2. Disallowance of subscription paid to Tata Sons Ltd. under the Brand Equity and Business Promotion Agreement.
3. Disallowance u/s 80M/section 14A with a direction to rework the same in respect of indirect expenses.
4. Limitation of claim of deduction in respect of Early Separation Scheme / Voluntary Retirement Scheme (VRS).
5. Exclusion of 90% of miscellaneous income from the profits of the business for computing deduction u/s 80HHC.
6. Disallowance of deduction u/s 80(IB) in respect of a fertilizer unit at Haldia.
7. Denial of deduction in respect of amortization of lease rental deposits.
8. Additional ground: Sales Tax Incentive money as a capital receipt not chargeable to tax.

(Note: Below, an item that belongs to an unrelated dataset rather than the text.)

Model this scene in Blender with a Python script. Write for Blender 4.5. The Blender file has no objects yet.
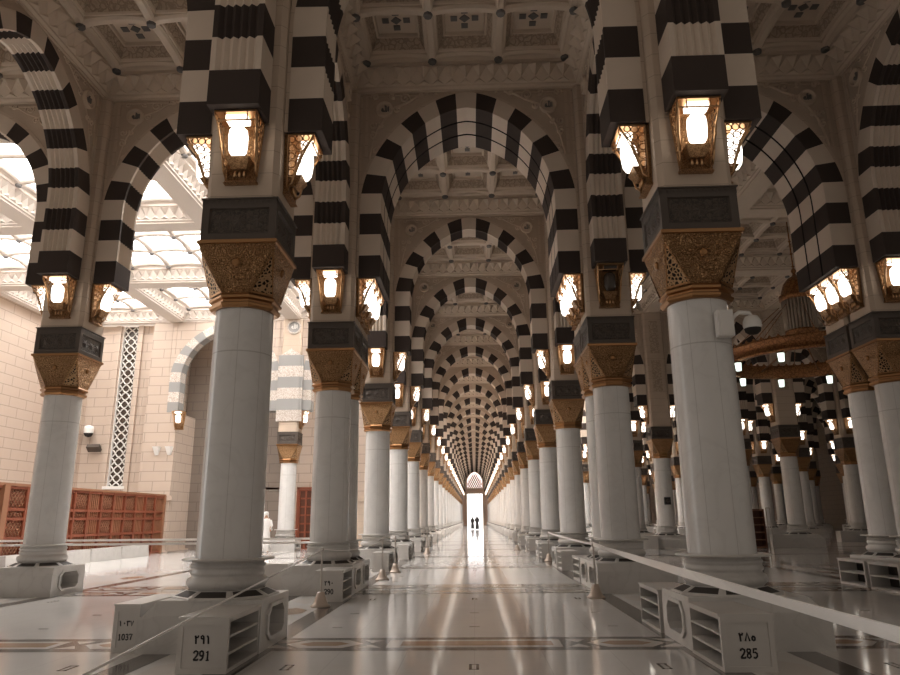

Issue-wise Detailed Analysis:

1. Disallowance of Provision for Bad and Doubtful Debts:
The assessee did not press this ground during the hearing. Consequently, the ground was dismissed as not pressed.

2. Disallowance of Subscription Paid to Tata Sons Ltd.:
The assessee challenged the disallowance of Rs.3,89,81,600 paid to Tata Sons Ltd. under the Brand Equity and Business Promotion Agreement. The Tribunal found that similar issues had been decided in favor of the assessee in previous years. The Tribunal directed the Assessing Officer to delete the disallowance, following the precedents in the assessee's own case.

3. Disallowance u/s 80M/Section 14A:
The assessee received dividend income and claimed it as exempt. The Assessing Officer disallowed Rs.7,88,00,000 under section 14A, attributing interest expenses to investments. The CIT(A) directed reworking the disallowance based on the jurisdictional High Court's findings. The Tribunal noted that similar disallowances were accepted in other years and directed the Assessing Officer to apply the same methodology, thus allowing the ground for statistical purposes.

4. Limitation of Deduction for VRS:
This ground was not pressed by the assessee during the hearing, leading to its dismissal as not pressed.

5. Exclusion of Miscellaneous Income for Deduction u/s 80HHC:
This ground was also not pressed by the assessee during the hearing, resulting in its dismissal as not pressed.

6. Disallowance of Deduction u/s 80(IB) for Fertilizer Unit:
The Tribunal found that the issue had been decided in favor of the assessee in previous years. It directed the Assessing Officer to allow the deduction claimed under section 80(IB), following precedents, thus allowing the ground.

7. Denial of Deduction for Amortization of Lease Rental Deposits:
The Tribunal noted that similar issues had been decided against the assessee in previous years. It upheld the CIT(A)'s decision to disallow the amortization of lease deposits, dismissing the ground.

8. Additional Ground: Sales Tax Incentive as Capital Receipt:
The Tribunal admitted the additional ground, finding it purely legal and based on available records. It followed precedents in the assessee's own case, holding that the sales tax incentive money was a capital receipt not chargeable to tax, thus allowing the additional ground.

Revenue's Appeal:
The Tribunal dismissed the Revenue's appeal for both assessment years, noting that the tax effect was below the revised monetary limit as per CBDT Circulars. It also found that the issues raised were recurring and had been decided in favor of the assessee in previous years.

Conclusion:
For both assessment years, the assessee's appeal was partly allowed, while the Revenue's appeal was dismissed.